Learning Goals: This resource raises awareness about Universal Design for Learning (UDL) and the role that technology can play in making course materials and activities more accessible while enhancing learning for all. There are links to text articles, a newsletter, and interactive tutorials for those specifically interested in ASL.
Target Student Population: Any faculty or instructors at any level of teaching.
Prerequisite Knowledge or Skills: None
Type of Material: Case Story
Recommended Uses: Independent study, training material, basis for discussion by instructors developing course material consonant with the principles of Universal Design. Professional development and Pre-service teacher education
Technical Requirements: Browser, Flash player, and a device that supports Flash.

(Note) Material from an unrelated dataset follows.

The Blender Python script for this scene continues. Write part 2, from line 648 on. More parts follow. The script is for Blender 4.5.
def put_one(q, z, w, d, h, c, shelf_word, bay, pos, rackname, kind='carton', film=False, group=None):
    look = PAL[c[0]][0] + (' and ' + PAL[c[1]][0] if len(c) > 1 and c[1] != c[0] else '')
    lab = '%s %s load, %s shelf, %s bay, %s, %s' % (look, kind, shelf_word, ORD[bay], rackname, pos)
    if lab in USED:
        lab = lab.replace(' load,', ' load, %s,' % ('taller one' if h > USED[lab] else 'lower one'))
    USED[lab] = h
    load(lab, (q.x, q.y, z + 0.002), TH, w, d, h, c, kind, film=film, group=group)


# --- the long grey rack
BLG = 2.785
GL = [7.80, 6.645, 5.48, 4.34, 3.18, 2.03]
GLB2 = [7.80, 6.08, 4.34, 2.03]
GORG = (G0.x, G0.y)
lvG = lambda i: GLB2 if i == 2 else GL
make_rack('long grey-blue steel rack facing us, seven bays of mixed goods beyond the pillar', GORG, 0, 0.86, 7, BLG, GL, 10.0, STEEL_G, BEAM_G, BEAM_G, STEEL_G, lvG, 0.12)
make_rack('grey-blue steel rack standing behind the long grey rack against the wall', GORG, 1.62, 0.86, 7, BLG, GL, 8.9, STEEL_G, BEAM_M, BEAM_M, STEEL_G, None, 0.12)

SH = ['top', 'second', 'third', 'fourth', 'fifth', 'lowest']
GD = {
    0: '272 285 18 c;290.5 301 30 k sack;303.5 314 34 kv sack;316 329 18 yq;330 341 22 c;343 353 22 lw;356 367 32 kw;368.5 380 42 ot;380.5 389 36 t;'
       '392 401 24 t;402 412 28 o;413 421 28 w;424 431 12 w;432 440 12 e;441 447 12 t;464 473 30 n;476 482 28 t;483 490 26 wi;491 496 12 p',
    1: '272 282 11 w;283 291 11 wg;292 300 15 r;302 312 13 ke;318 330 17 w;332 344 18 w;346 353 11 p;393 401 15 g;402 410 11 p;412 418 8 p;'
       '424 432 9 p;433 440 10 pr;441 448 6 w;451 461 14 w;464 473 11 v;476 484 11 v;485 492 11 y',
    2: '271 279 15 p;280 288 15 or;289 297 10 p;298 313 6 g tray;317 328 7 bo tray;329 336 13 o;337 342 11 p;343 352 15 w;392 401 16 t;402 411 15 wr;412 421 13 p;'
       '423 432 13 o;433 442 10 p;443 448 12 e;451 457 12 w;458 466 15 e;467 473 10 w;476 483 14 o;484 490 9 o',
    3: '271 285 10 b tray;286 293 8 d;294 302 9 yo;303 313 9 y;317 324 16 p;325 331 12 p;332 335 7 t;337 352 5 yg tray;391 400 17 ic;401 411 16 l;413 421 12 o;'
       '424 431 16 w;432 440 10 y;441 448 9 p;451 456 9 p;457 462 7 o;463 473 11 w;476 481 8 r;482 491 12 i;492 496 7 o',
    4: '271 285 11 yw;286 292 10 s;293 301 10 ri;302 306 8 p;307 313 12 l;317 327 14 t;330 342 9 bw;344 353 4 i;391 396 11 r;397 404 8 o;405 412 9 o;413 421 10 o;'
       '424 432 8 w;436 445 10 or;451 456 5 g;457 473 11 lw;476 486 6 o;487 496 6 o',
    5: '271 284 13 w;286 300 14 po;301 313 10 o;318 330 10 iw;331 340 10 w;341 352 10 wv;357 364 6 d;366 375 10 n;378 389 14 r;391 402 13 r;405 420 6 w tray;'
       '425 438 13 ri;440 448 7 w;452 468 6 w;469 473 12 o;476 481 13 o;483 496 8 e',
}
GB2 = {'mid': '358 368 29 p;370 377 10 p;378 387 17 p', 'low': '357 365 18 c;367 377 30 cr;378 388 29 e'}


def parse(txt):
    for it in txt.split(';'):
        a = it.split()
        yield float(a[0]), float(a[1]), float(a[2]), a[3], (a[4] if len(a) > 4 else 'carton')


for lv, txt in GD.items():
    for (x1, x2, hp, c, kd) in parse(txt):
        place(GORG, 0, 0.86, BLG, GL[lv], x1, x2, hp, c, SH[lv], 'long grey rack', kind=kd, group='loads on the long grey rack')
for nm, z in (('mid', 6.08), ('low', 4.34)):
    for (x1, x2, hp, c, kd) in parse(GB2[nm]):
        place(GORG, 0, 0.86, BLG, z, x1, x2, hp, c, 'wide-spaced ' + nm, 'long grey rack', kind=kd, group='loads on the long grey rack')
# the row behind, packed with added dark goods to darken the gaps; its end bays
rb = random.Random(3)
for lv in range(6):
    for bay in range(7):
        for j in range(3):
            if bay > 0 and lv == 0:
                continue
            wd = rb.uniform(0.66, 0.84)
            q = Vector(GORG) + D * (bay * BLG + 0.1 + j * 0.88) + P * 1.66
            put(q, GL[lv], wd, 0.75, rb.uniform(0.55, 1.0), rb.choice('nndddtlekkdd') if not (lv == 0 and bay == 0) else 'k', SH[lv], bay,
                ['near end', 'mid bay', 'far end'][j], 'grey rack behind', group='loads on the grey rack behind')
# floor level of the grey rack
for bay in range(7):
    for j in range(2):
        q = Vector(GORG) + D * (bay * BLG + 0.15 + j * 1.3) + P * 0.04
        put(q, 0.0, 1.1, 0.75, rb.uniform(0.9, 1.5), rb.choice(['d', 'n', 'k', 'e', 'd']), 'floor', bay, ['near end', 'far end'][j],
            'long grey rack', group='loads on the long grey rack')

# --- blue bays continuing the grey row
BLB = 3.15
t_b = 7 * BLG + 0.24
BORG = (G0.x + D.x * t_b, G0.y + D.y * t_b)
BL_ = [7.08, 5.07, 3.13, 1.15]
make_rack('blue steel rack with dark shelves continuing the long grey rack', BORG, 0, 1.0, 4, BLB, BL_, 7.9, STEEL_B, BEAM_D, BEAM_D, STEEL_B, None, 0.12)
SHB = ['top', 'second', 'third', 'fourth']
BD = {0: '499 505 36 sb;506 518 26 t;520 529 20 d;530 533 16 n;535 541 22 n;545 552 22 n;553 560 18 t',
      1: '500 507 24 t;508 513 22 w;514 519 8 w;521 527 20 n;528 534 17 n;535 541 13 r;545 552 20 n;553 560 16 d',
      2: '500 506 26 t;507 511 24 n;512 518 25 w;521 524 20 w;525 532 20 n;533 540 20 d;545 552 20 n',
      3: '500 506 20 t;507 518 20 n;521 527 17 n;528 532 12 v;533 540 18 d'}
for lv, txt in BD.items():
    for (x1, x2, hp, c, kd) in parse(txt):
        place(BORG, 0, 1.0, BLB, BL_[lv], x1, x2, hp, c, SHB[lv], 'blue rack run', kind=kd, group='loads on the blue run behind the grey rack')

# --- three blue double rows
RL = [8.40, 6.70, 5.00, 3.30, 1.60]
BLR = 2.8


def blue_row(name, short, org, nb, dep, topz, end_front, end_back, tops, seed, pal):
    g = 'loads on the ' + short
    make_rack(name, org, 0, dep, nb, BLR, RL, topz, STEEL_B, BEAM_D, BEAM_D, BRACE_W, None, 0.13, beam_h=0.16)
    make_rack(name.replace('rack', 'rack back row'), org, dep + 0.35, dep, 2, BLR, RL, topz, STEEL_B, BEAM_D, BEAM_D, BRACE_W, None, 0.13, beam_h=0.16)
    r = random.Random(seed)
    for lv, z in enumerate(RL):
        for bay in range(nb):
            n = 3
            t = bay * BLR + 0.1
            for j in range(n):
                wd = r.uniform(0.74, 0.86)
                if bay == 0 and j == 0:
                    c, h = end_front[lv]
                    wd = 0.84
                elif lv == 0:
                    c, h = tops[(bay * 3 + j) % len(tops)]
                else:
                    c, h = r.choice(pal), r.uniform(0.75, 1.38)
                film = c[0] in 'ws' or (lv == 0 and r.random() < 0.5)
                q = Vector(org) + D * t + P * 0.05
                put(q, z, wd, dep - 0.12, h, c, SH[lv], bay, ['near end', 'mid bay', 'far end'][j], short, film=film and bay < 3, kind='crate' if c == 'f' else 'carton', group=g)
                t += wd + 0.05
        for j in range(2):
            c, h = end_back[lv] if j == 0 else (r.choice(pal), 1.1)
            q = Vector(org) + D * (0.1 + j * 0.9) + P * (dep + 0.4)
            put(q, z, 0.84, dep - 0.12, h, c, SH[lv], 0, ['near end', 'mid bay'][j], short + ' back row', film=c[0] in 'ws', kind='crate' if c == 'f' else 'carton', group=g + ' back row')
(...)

Evaluation and Observation

Content Quality

Rating: 5 stars
Strengths: This case story provides excellent information in text, images, and video from both the professor and students in his class. In addition, there are a multitude of text resources and two interactive tutorials on American Sign Language.
Concerns: None

Potential Effectiveness as a Teaching Tool

Rating: 5 stars
Strengths: Vicars discusses the thought processes, implementation, and results underlying the evolution of his work. This will be both instructive and reassuring for instructors turning their Universal Design and technologies for the first time.
Concerns: None

Ease of Use for Both Students and Faculty

Rating: 4.75 stars
Strengths: Linked interactive tutorials on ASL are written in javascript making them usable on mobile devices. These modules are all very easy to navigate.
Concerns: Video clips cannot be viewed on mobile devices that do not support flash. Viewing text is controlled by clicking up or down arrows. Though there is a bit of overlap in the text from one click to the next, it makes it a bit harder to read and comprehend. Some of the icons are not obvious and they lack tooltips; however, once one clicks them, they are easily understandable and do not detract from navigating the resources.